Scripts that build scenes

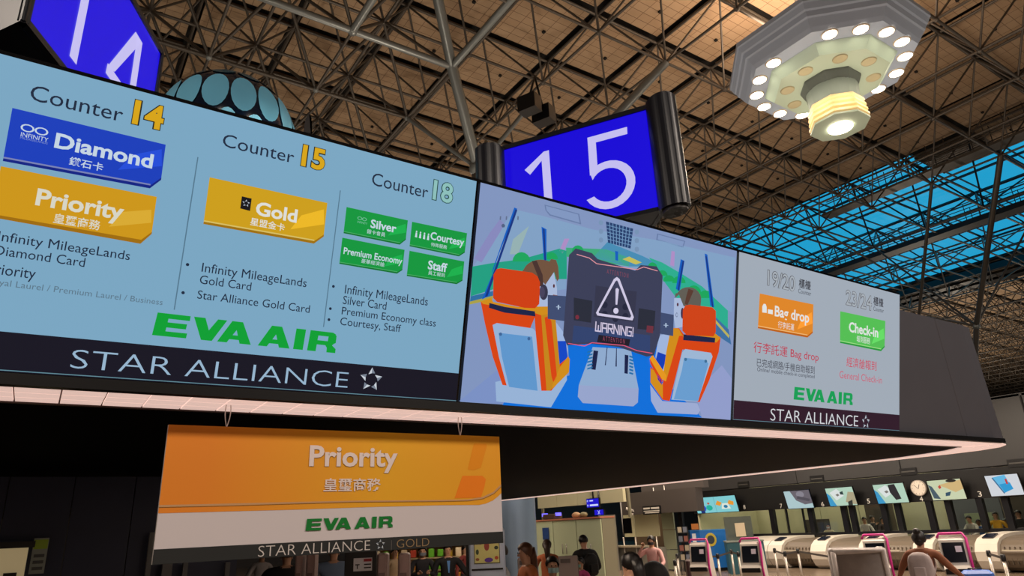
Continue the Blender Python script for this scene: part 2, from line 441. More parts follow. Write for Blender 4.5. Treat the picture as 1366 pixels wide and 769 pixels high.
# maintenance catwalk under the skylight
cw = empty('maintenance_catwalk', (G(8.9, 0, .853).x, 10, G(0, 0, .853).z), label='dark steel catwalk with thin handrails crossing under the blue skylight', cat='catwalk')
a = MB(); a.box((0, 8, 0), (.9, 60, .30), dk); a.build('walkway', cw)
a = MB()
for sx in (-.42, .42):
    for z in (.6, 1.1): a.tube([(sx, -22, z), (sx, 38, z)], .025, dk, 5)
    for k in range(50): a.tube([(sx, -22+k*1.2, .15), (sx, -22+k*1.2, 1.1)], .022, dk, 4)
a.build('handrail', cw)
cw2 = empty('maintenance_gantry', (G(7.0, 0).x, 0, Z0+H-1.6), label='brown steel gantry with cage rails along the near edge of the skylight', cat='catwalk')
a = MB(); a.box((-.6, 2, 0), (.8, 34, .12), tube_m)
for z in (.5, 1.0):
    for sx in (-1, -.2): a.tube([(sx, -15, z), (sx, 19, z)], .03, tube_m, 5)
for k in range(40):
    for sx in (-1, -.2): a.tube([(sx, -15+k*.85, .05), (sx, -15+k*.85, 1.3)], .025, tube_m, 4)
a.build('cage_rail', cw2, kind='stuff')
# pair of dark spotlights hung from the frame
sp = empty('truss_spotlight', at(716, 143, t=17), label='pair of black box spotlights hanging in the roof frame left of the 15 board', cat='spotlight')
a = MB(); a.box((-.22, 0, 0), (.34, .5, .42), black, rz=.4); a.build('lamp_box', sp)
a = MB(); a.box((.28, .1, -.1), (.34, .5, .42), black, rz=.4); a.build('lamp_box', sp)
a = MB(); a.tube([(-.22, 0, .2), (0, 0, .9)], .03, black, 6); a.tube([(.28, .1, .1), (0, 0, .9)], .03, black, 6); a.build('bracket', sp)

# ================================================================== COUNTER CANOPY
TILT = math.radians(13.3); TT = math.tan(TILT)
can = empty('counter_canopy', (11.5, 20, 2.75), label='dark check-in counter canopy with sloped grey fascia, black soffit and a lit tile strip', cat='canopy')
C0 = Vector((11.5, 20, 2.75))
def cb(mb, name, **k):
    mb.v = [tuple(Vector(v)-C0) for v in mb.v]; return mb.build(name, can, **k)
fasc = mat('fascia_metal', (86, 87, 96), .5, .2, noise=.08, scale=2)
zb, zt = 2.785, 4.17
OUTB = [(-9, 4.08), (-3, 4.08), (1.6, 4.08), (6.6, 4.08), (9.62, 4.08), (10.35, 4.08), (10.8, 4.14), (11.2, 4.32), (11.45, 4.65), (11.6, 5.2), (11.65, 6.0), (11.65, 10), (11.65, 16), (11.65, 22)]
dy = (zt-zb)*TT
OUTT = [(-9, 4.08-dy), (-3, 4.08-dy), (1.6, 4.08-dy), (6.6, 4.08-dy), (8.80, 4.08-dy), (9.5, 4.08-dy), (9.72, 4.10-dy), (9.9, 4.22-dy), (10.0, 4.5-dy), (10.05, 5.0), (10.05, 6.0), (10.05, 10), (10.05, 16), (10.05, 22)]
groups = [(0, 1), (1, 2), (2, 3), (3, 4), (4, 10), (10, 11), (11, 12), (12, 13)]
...
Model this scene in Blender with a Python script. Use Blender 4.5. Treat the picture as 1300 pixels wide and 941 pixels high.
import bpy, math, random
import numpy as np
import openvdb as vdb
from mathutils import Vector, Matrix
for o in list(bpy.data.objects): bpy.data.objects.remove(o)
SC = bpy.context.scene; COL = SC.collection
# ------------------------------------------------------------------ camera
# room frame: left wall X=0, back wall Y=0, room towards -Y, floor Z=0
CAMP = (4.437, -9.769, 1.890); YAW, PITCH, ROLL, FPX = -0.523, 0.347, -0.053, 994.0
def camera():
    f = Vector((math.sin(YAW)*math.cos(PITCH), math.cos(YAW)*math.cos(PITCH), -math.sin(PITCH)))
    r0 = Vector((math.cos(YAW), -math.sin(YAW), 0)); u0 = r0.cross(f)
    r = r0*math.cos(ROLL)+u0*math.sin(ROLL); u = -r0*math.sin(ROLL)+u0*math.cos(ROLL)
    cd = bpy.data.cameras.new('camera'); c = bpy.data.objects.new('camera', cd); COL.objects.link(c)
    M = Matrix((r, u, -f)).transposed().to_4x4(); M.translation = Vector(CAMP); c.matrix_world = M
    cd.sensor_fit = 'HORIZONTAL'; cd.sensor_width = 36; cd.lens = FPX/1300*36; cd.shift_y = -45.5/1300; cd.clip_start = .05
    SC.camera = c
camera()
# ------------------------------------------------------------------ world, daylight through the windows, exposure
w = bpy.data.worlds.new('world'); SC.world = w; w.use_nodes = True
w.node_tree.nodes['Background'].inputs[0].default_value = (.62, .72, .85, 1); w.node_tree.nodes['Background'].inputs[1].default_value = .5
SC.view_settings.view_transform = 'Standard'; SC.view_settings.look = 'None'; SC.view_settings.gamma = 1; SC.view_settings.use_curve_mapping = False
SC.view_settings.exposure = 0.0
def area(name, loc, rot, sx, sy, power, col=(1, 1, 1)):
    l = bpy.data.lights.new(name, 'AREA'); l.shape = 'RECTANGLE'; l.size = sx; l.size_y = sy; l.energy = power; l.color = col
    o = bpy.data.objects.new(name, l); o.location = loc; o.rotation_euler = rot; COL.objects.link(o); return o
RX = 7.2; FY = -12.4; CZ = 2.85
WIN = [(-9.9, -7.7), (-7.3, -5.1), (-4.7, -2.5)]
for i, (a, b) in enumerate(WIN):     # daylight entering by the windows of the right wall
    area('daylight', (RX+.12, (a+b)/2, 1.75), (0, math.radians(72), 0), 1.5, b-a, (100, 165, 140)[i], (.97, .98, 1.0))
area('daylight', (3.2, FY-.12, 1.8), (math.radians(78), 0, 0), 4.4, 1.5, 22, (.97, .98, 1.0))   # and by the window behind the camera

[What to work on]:
Return every line from the records above that holds the word "this".

[Result of the exercise]:
Continue the Blender Python script for this scene: part 2, from line 441. More parts follow. Write for Blender 4.5. Treat the picture as 1366 pixels wide and 769 pixels high.
Model this scene in Blender with a Python script. Use Blender 4.5. Treat the picture as 1300 pixels wide and 941 pixels high.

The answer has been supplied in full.